Takeover
A takeover refers to the acquisition of one company (the target) by another (the acquirer or bidder). The goal of a takeover is to seize control of the target company. Once an acquisition is completed, the target company either becomes a part of the acquiring company or operates as a subsidiary. Takeovers can be friendly or hostile:
- Friendly Takeover: This happens when the management and board of directors of the target company agree to be acquired by the bidder. Typically, discussions take place between the two entities, a mutually agreeable price is determined, and then the acquisition proceeds with the cooperation of both parties.
- Hostile Takeover: This type of takeover occurs against the wishes of the target company’s management and board of directors. The acquiring company might bypass the usual negotiations with the target company’s leadership and instead directly offer to buy the company’s shares from the shareholders or seek changes in the company’s management.
Takeovers can be executed in various ways, including:
- Tender Offer: The acquiring company directly offers to buy shares from the target company’s shareholders at a premium to the current market price.
- Purchase of Assets: Instead of purchasing shares, the acquiring company may opt to buy the assets of the target company.

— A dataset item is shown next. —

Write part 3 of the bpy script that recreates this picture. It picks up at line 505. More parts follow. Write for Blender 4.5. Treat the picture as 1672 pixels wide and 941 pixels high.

- Management Acquisition (MBO): The managers and/or executives of a company buy a controlling stake in a company, making the company private.
- Bear Hug: An informal takeover bid where the acquiring company approaches the target’s board of directors with a friendly but unsolicited proposal.
- Proxy Fight: This happens during a hostile takeover. The acquirer tries to persuade the shareholders to allow it to act as their proxy to vote for changes in management or the board of directors.
A takeover, whether friendly or hostile, can have various effects on a company’s stakeholders. Shareholders may benefit from a rise in share price during a takeover bid, while employees might face changes in their work environment, benefits, or even potential layoffs. Customers and suppliers might also experience changes in their relationship with the company. Due to these potential impacts, takeovers often attract attention from the media, regulators, and industry analysts.
Example of a Takeover
One of the most prominent takeovers in history is the acquisition of Time Warner by AOL in 2000. Let’s delve into the details:
AOL-Time Warner Merger (2000)
Background: AOL (America Online) was, during the late 1990s, one of the most dominant and recognized internet service providers. At its peak, AOL boasted millions of subscribers. On the other hand, Time Warner was a massive media conglomerate with a diverse portfolio that included television networks, music labels, and publishing outlets.
The Takeover:
- In January 2000, AOL announced that it would be acquiring Time Warner in a stock-for-stock merger.
- The deal was valued at approximately $165 billion, making it the largest merger in U.S. business history at the time.
- This was touted as the perfect blend of old media (Time Warner) and new media (AOL). The idea was that AOL would gain access to Time Warner’s vast content library, and Time Warner would get exposure to AOL’s internet subscriber base.
- It was a friendly merger, with both companies’ management teams in favor of the deal.
Outcome:
- The merger did not go as smoothly as anticipated. The anticipated synergies between the two companies didn’t materialize as expected.
- AOL’s subscriber base started to decline with the rise of broadband, and Time Warner’s content didn’t gain the expected traction on AOL’s platform.
- In the subsequent years, the merged company faced significant financial losses, and the value of the merged entity plummeted.
- In 2003, the company was renamed “Time Warner” and AOL was spun off as an independent company in 2009.
- The merger is often cited in business schools and by industry analysts as a cautionary tale about the challenges of integrating two very different corporate cultures and the risks of large-scale mergers.
This example provides insights into the complexities and risks involved in major takeovers, even when they are friendly and strategically sound on paper.